It's a tough job I have, admittedly.
I have to (shudder) sit in the stands of our stadium under (usually, but not lately) a warm spring sun watching about 70 good players compete for jobs.
Then I have to interview them afterwards and find out fascinating stories about how they came to be here.
It's a tough life, but someone has to do it.
Football in Canada isn't quite the thing it is in the United States, not nearly as well attended or popular, but it IS a big event, probably the most popular sport we cover without an NHL hockey team here.
One of the things I most love about it is it combines Americans and Canadians playing the same sport, Canadian style, that is so popular in the U.S., an event that winds up every January with the Super Bowl.
Because of Canada's colder northern climate, our championship, the Grey Cup, is played in November. And even then it is usually unbelievably cold, I'm sure, for a lot of these Americans.
Football players, often considered big muscle-headed lugs, are the most intelligent of the professional athletes I've dealt with over a 27-year journalism career.
Maybe even more suprising, if that above statement was at all, is that the most intelligent athletes I've talked to in football are the biggest of the behemoths -- the offensive and defensive linemen.
Journalistic ethics and objectivity dictate that I'm not really supposed to have friends among the athletes who are members of a team I'm reporting on. And for the most part, that's true.
But nothing can stop or change the way a person feels. When we meet someone, we like them or we don't like them. They make impressions on us, we make impressions on them.
There are, in most cases, some shared experiences.
For example, there's a 6-foot-6, 330-pound offensive tackle named Dan Goodspeed from Florida. He is just a fantastic guy. He and I hit it off. He sits after practice in the dressing room, constantly eating.
He has a big hole to fill in his stomach. I'm about half his size. But he always has a smile. He's approachable. He loves to talk. He's a great quote. And he and I both have had total knee reconstructions.
I'm writing a big feature on that. We got a picture taken with our knees together. My operation left me with big scars on my right knee. His, 20 years later, has virtually no scars.
He and I are buddies, in a sense. He gave me a hearty, warm, bear hug when I went up to him this spring and told him how happy I was to see him recovered from his injury and back with our Blue Bombers.
There definitely are some true doinks in professional sports. The pros should not be considered the ultimate heroes that we have always thought or wanted to believe that they were.
But there really are a lot of them left. And Dan Goodspeed and so many others, even on this team in Winnipeg, are among them.

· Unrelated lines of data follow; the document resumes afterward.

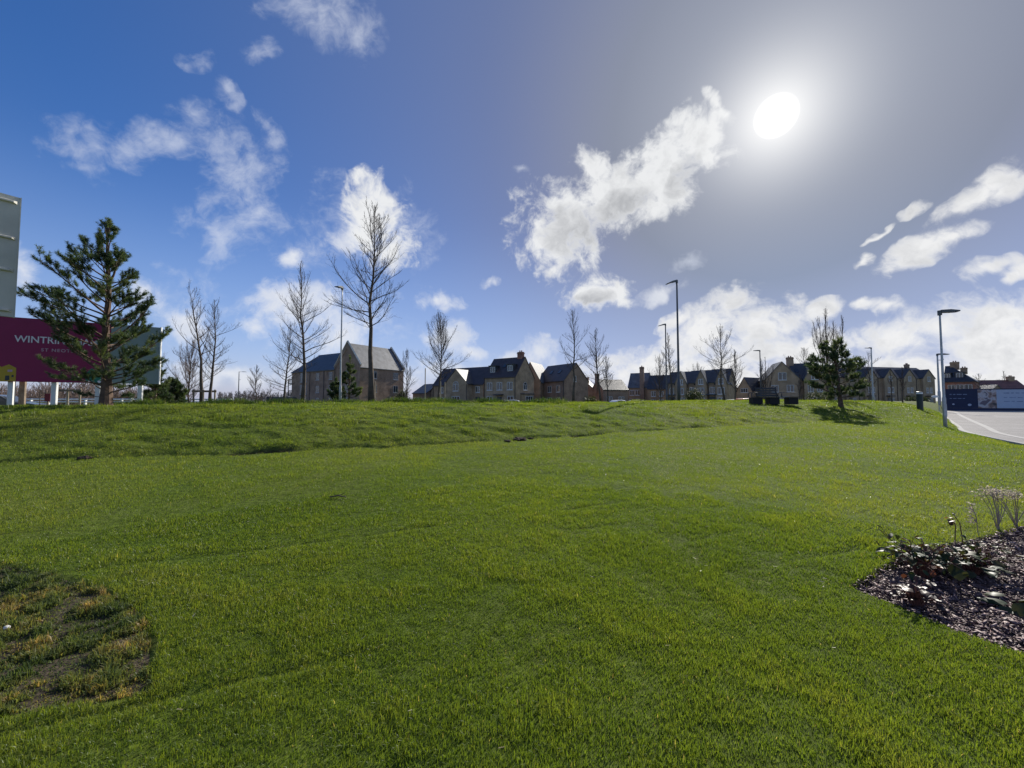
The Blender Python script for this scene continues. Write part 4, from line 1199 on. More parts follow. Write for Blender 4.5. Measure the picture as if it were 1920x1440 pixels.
# --- timber tree guards
def guard(pxs, d, py, label):
    a = W(pxs[0], 740, d); b = W(pxs[-1], 740, d + .4); yw_ = math.atan2(b.y - a.y, b.x - a.x); g = H(a.x, a.y)
    t = empty('tree_guard', (a.x, a.y, g), yw_, label, 'tree guard', 'timber tree guards')
    L_ = math.hypot(b.x - a.x, b.y - a.y); h_ = EYE + (752 - py) / F * d - g
    for k, px in enumerate(pxs):
        u = L_ * (px - pxs[0]) / (pxs[-1] - pxs[0]); q = MB(); q.tube([(u, 0, -.3), (u, 0, h_)], .045, 8); q.build('stake', M_timber_l if k else M_timber, t)
    q = MB(); q.bb(-.08, L_ + .08, -.075, -.046, h_ - .16, h_ - .05); q.build('cross_rail', M_timber, t)
    return t
guard((104, 127, 150), 19.0, 728, 'timber tree guard frame under the maroon sign')
guard((363, 381, 403), 21.5, 730, 'timber tree guard frame around the pair of bare trees')
def stake(px, py, d, label):
    p = W(px, 740, d); g = H(p.x, p.y); q = MB(); h_ = EYE + (752 - py) / F * d - g
    q.tube([(0, 0, -.3), (0, 0, h_ - .03), (0, 0, h_)], [.035, .035, .02], 8)
    o = q.build('tree_stake', M_timber_l); o.location = (p.x, p.y, g); tag(o, label, 'stake', 'pale tree stakes')
stake(571, 690, 21.0, 'pale stake tied beside the bare tree left of the apartment block')
stake(703, 715, 17.2, 'short pale stake beside the tallest bare tree')
stake(797, 690, 30.0, 'thin pale stake left of the bushy bare tree')
stake(826, 715, 27.5, 'pale stake right at the bushy bare tree trunk')
stake(834, 716, 28.5, 'pale stake standing between the bushy bare tree and arched-window house')

# --- parked cars glimpsed over the bank
M_tyre = mat('tyre_rubber', (.02, .02, .02), rough=.9); M_rim = mat('wheel_rim', (.5, .5, .5), rough=.3, metal=.8)
def car(px, d, yaw_, col, label, van=False):
    p = W(px, 740, d); z_ = H(p.x, p.y)
    r = empty('parked_car', (p.x, p.y, z_), yaw_, label, 'van' if van else 'car', 'vehicles parked between the houses')
    mm = mat('car_paint', col, rough=.22, spec=.6, var=.05)
    if van: prof = [(-2.4, .35), (2.3, .35), (2.4, .8), (2.35, 1.1), (1.6, 1.25), (1.15, 2.0), (.9, 2.1), (-2.35, 2.1), (-2.4, 1.9)]
    else: prof = [(-2.1, .35), (2.1, .35), (2.15, .6), (2.0, .82), (1.0, .95), (.35, 1.38), (-.2, 1.47), (-1.1, 1.43), (-1.75, 1.0), (-2.12, .9)]
    q = MB(); q.prism(prof, 'y', -.82, .82); b_ = q.build('body', mm, r)
    bv = b_.modifiers.new('bevel', 'BEVEL'); bv.width = .09; bv.segments = 2
    q = MB()
    if van: wn_ = [(.95, 1.3), (1.5, 1.3), (1.1, 1.92), (.95, 1.92)]
    else: wn_ = [(-1.35, .98), (.75, .98), (.25, 1.33), (-.25, 1.39), (-.95, 1.35)]
    q.prism(wn_, 'y', -.826, .826); q.build('side_window', M_glass, r)
    q = MB(); 
    if van: q.add([(1.62, -.7, 1.26), (1.62, .7, 1.26), (1.19, .62, 1.96), (1.19, -.62, 1.96)], [(0, 1, 2, 3)])
    else: q.add([(1.0, -.7, .98), (1.0, .7, .98), (.42, .6, 1.36), (.42, -.6, 1.36)], [(0, 1, 2, 3)])
    q.build('windscreen', M_glass, r)
    for sx in (-1.35, 1.35):
        for sy in (-.78, .78):
            q = MB(); q.tube([(sx, sy - .1, .32), (sx, sy + .1, .32)], .32, 14); w_ = q.build('wheel', M_tyre, r)
            q = MB(); q.tube([(sx, sy - .108, .32), (sx, sy + .108, .32)], .19, 10); q.build('rim', M_rim, w_)
    for sy in (-.6, .6):
        q = MB(); q.box((2.12, sy, .68), (.08, .3, .14)); q.build('headlight', M_glass, r)
    return r
car(1379, 58, R(-20), (.72, .73, .74), 'white car roof showing left of the red car')
car(1398, 56, R(12), (.40, .03, .03), 'red car with a shining bonnet behind the lawn edge')
car(1163, 60, R(20), (.75, .75, .76), 'white car beside the low grass mound')
car(1196, 61, R(8), (.30, .31, .33), 'grey car on the far side of the grass mound')
car(966, 50, R(3), (.62, .63, .65), 'silver car parked below the bay of the tall dormer house')
car(528, 75, R(10), (.03, .035, .045), 'small dark van left of a bare tree', van=True)
car(541, 74, R(5), (.045, .05, .06), 'dark van nearest the apartment balconies', van=True)
car(3, 27, R(25), (.05, .05, .04), 'dark car at the photo edge below the estate sign')
# ------------------------------------------------------------------ bare winter trees
M_bark = mat('grey_brown_bark', (.095, .075, .06), rough=.9, var=.35, scale=6, bump=.5, bscale=25)
M_twig = mat('dark_twig', (.085, .062, .052), rough=.85, var=.2, scale=5)
M_twig_r = mat('reddish_twig', (.13, .085, .065), rough=.85, var=.2, scale=5)

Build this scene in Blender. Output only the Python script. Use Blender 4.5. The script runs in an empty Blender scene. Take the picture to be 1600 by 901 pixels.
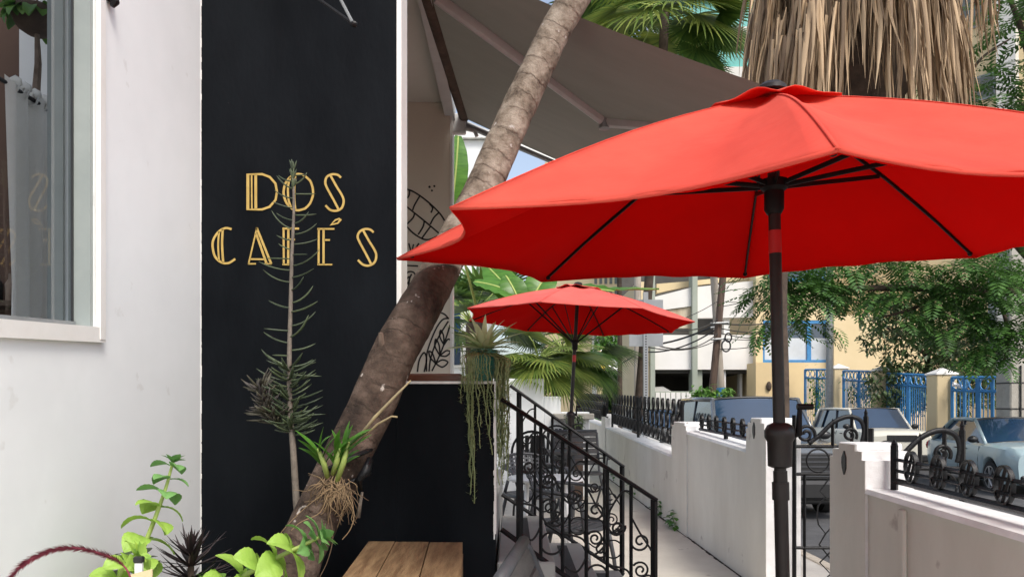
import bpy, math, random
from mathutils import Vector, Matrix
random.seed(7)
R = math.radians
sc = bpy.context.scene
col = sc.collection

# ------------------------------------------------------------------ camera
EYE = 1.22          # height of the lens above the patio (seated)
HZ = 635.0          # horizon row in the 1600 x 901 photograph
FPX = 1200.0        # focal length in those pixels
cam = bpy.data.cameras.new('camera')
cam.sensor_width = 36.0
cam.lens = 36.0 * FPX / 1600.0
cam.shift_y = (HZ - 450.5) / 1600.0
cam.clip_start = 0.05
cam.clip_end = 2000
camo = bpy.data.objects.new('camera', cam)
camo.location = (0, 0, EYE)
camo.rotation_euler = (R(90), 0, 0)
col.objects.link(camo)
sc.camera = camo

# ------------------------------------------------------------------ light
SUN_EL, SUN_AZ = 52.0, 150.0     # azimuth clockwise from +Y
wd = bpy.data.worlds.new('World')
sc.world = wd
wd.use_nodes = True
nt = wd.node_tree
nt.nodes.clear()
sky = nt.nodes.new('ShaderNodeTexSky')
sky.sky_type = 'NISHITA'
sky.sun_disc = False
sky.sun_elevation = R(SUN_EL)
sky.sun_rotation = R(SUN_AZ)
sky.air_density = 1.0
sky.dust_density = 3.0
sky.ozone_density = 0.6
bg = nt.nodes.new('ShaderNodeBackground')
bg.inputs['Strength'].default_value = 0.15
wo = nt.nodes.new('ShaderNodeOutputWorld')
hs = nt.nodes.new('ShaderNodeHueSaturation')     # thin bright cloud: a paler sky
hs.inputs['Saturation'].default_value = 0.75
nt.links.new(sky.outputs[0], hs.inputs['Color'])
nt.links.new(hs.outputs[0], bg.inputs[0])
nt.links.new(bg.outputs[0], wo.inputs[0])
sl = bpy.data.lights.new('sun', 'SUN')
sl.energy = 1.5
sl.angle = R(20)
sl.color = (1.0, 0.955, 0.89)
slo = bpy.data.objects.new('sun', sl)
d = Vector((math.sin(R(SUN_AZ)) * math.cos(R(SUN_EL)), math.cos(R(SUN_AZ)) * math.cos(R(SUN_EL)), math.sin(R(SUN_EL))))
slo.rotation_euler = (-d).to_track_quat('-Z', 'Y').to_euler()
slo.location = d * 30
col.objects.link(slo)
sc.view_settings.view_transform = 'Standard'
sc.view_settings.look = 'None'
sc.view_settings.gamma = 1.0
sc.view_settings.use_curve_mapping = False
sc.view_settings.exposure = 0.70
sc.render.engine = 'CYCLES'
sc.render.resolution_x, sc.render.resolution_y = 1024, 576

# ------------------------------------------------------------------ helpers
def P(px, py, Y):
    """point of the place seen at pixel (px, py) of the photograph, Y metres away"""
    return Vector(((px - 800.0) / FPX * Y, Y, EYE + (HZ - py) / FPX * Y))

def PX(px, X):          # distance at which a vertical plane x = X is met
    return X * FPX / (px - 800.0)

class MB:
    def __init__(s): s.v, s.f = [], []
    def add(s, vs, fs):
        o = len(s.v)
        s.v += [tuple(v) for v in vs]
        s.f += [tuple(i + o for i in f) for f in fs]
        return s
    def box(s, x0, x1, y0, y1, z0, z1, top=0.0):
        t = top
        vs = [(x0, y0, z0), (x1, y0, z0), (x1, y1, z0), (x0, y1, z0), (x0 + t, y0 + t, z1), (x1 - t, y0 + t, z1), (x1 - t, y1 - t, z1), (x0 + t, y1 - t, z1)]
        return s.add(vs, [(3, 2, 1, 0), (4, 5, 6, 7), (0, 1, 5, 4), (1, 2, 6, 5), (2, 3, 7, 6), (3, 0, 4, 7)])
    def hexa(s, vs):
        return s.add(vs, [(3, 2, 1, 0), (4, 5, 6, 7), (0, 1, 5, 4), (1, 2, 6, 5), (2, 3, 7, 6), (3, 0, 4, 7)])
    def bbox(s, x0, x1, y0, y1, z0, z1, b=0.01):
        """box with chamfered edges"""
        def ring(z, i): return [(x0 + i, y0 + b, z), (x0 + b, y0 + i, z), (x1 - b, y0 + i, z), (x1 - i, y0 + b, z), (x1 - i, y1 - b, z), (x1 - b, y1 - i, z), (x0 + b, y1 - i, z), (x0 + i, y1 - b, z)]
        def inn(z): return [(x0 + b, y0 + b * 1.4, z), (x0 + b * 1.4, y0 + b, z), (x1 - b * 1.4, y0 + b, z), (x1 - b, y0 + b * 1.4, z), (x1 - b, y1 - b * 1.4, z), (x1 - b * 1.4, y1 - b, z), (x0 + b * 1.4, y1 - b, z), (x0 + b, y1 - b * 1.4, z)]
        rs = [inn(z0), ring(z0 + b, 0), ring(z1 - b, 0), inn(z1)]
        vs = sum(rs, [])
        fs = [tuple(range(7, -1, -1)), tuple(range(24, 32))]
        for k in range(3):
            for i in range(8):
                j = (i + 1) % 8
                fs.append((k * 8 + i, k * 8 + j, k * 8 + 8 + j, k * 8 + 8 + i))
        return s.add(vs, fs)
    def tube(s, pts, r, n=8, cap=True, flat=None):
        """tube along pts; r a number or a list; flat=(a,b) scales the section"""
        pts = [Vector(p) for p in pts]
        m = len(pts)
        rs = r if isinstance(r, (list, tuple)) else [r] * m
        up = Vector((0, 0, 1))
        t0 = (pts[1] - pts[0]).normalized()
        if abs(t0.dot(up)) > 0.95: up = Vector((0, 1, 0))
        a = t0.cross(up).normalized()
        vs, fs = [], []
        for i, p in enumerate(pts):
            t = (pts[min(i + 1, m - 1)] - pts[max(i - 1, 0)])
            if t.length < 1e-9: t = t0
            t.normalize()
            a = (a - t * a.dot(t))
            if a.length < 1e-6: a = t.orthogonal()
            a.normalize()
            b = t.cross(a)
            for k in range(n):
                an = 2 * math.pi * k / n
                ca, sa = math.cos(an), math.sin(an)
                if flat: ca, sa = ca * flat[0], sa * flat[1]
                vs.append(p + (a * ca + b * sa) * rs[i])
        for i in range(m - 1):
            for k in range(n):
                j = (k + 1) % n
                fs.append((i * n + k, i * n + j, i * n + n + j, i * n + n + k))
        if cap:
            fs.append(tuple(range(n - 1, -1, -1)))
            fs.append(tuple(range((m - 1) * n, m * n)))
        return s.add(vs, fs)
    def bar(s, p, q, w, h=None):
        """square bar from p to q"""
        return s.tube([p, q], w * 0.7071, 4)
    def lathe(s, prof, c=(0, 0, 0), n=20):
        vs, fs = [], []
        for (r, z) in prof:
            for k in range(n):
                an = 2 * math.pi * k / n
                vs.append((c[0] + r * math.cos(an), c[1] + r * math.sin(an), c[2] + z))
        for i in range(len(prof) - 1):
            for k in range(n):
                j = (k + 1) % n
                fs.append((i * n + k, i * n + j, i * n + n + j, i * n + n + k))
        fs.append(tuple(range(n - 1, -1, -1)))
        fs.append(tuple(range((len(prof) - 1) * n, len(prof) * n)))
        return s.add(vs, fs)
    def ball(s, c, r, n=8, m=6, sq=(1, 1, 1)):
        prof = [(max(1e-4, math.sin(math.pi * i / m)), -math.cos(math.pi * i / m)) for i in range(m + 1)]
        o = len(s.v)
        s.lathe(prof, (0, 0, 0), n)
        for i in range(o, len(s.v)):
            x, y, z = s.v[i]
            s.v[i] = (c[0] + x * r * sq[0], c[1] + y * r * sq[1], c[2] + z * r * sq[2])
        return s
    def quad(s, a, b, c, d): return s.add([a, b, c, d], [(0, 1, 2, 3)])
    def grid(s, fn, nu, nv):
        vs = [fn(i / nu, j / nv) for i in range(nu + 1) for j in range(nv + 1)]
        fs = [(i * (nv + 1) + j, (i + 1) * (nv + 1) + j, (i + 1) * (nv + 1) + j + 1, i * (nv + 1) + j + 1) for i in range(nu) for j in range(nv)]
        return s.add(vs, fs)
    def prism(s, poly, ax, lo, hi):
        """polygon (2-tuples) extruded along axis ax from lo to hi"""
        def mk(u, v, w):
            return {'x': (w, u, v), 'y': (u, w, v), 'z': (u, v, w)}[ax]
        n = len(poly)
        vs = [mk(u, v, lo) for u, v in poly] + [mk(u, v, hi) for u, v in poly]
        fs = [tuple(range(n)), tuple(range(2 * n - 1, n - 1, -1))]
        for i in range(n):
            j = (i + 1) % n
            fs.append((j, i, n + i, n + j))
        return s.add(vs, fs)
    def ribbon(s, pts, w, nrm, thick=0.003, closed=False):
        """flat painted line along 3D pts lying in a plane of normal nrm"""
        pts = [Vector(p) for p in pts]
        nrm = Vector(nrm)
        n = len(pts)
        L, Rr = [], []
        for i, p in enumerate(pts):
            a = pts[(i - 1) % n] if (closed or i > 0) else p
            b = pts[(i + 1) % n] if (closed or i < n - 1) else p
            t = (b - a).normalized()
            sd = nrm.cross(t).normalized() * (w / 2)
            if 0 < i < n - 1 or closed:
                c1 = (p - a).normalized(); c2 = (b - p).normalized()
                k = max(0.5, math.sqrt(max(0.0, (1 + c1.dot(c2)) / 2)))
                sd = sd / k
            L.append(p + sd); Rr.append(p - sd)
        vs, fs = [], []
        for q in (L, Rr): vs += [v + nrm * thick for v in q]
        for q in (L, Rr): vs += list(q)
        m = n if closed else n - 1
        for i in range(m):
            j = (i + 1) % n
            fs += [(i, j, n + j, n + i), (2 * n + i, 2 * n + j, j, i), (n + i, n + j, 3 * n + j, 3 * n + i)]
        return s.add(vs, fs)
    def build(s, name, mat, parent=None, smooth=False, loc=None):
        me = bpy.data.meshes.new(name)
        vs = s.v
        me.from_pydata([tuple(v) for v in vs], [], s.f)
        me.materials.append(mat)
        if smooth == True:
            me.shade_smooth()
        elif smooth:
            me.shade_smooth()
            try: me.set_sharp_from_angle(angle=R(smooth))
            except Exception: pass
        o = bpy.data.objects.new(name, me)
        col.objects.link(o)
        if parent is not None: o.parent = parent
        if loc is not None: o.location = loc
        return o

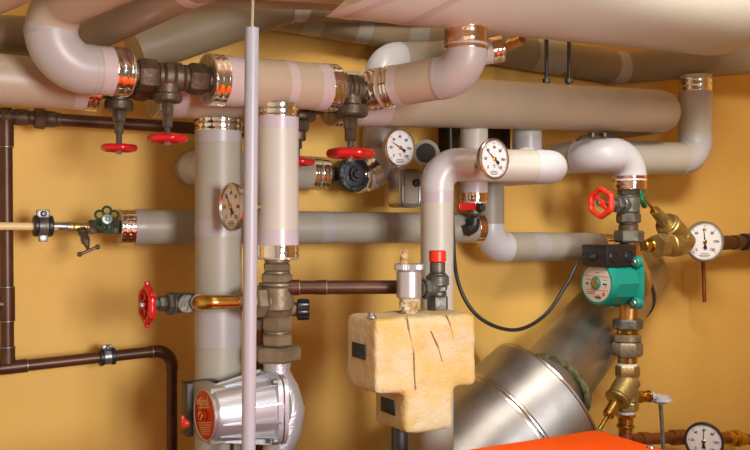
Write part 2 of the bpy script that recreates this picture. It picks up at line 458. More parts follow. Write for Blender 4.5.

And so many are Americans, they're always the stars and understandably the best players at the most important positions, but so many are Canadians too. I like that together, they're beautiful people.
As far as the training camp itself goes, I think it -- and the game of football, generally, but this could be extended to soccer or hockey or most other sports -- really is so much like life.
At least in training camp, it's about a whole bunch of people from different backgrounds coming together in one place and trying to make themselves heard, to make themselves a home.
There are a lot of arguments and fights initially, just like dogs or other animals establishing their initial territory. But they generally do that pretty quickly, and then the strongest and most intelligent survive.
That's kind of the way a football team's training camp goes. Some make it, some don't, just like in life, and the ones that don't have to find some other place or time or circumstance where they can succeed.
Me, I just document the comings and goings. Whether they make it or not, all of them are fascinating in their own ways. And in the end, it's all just a game in one way or another. Some win. And some lose.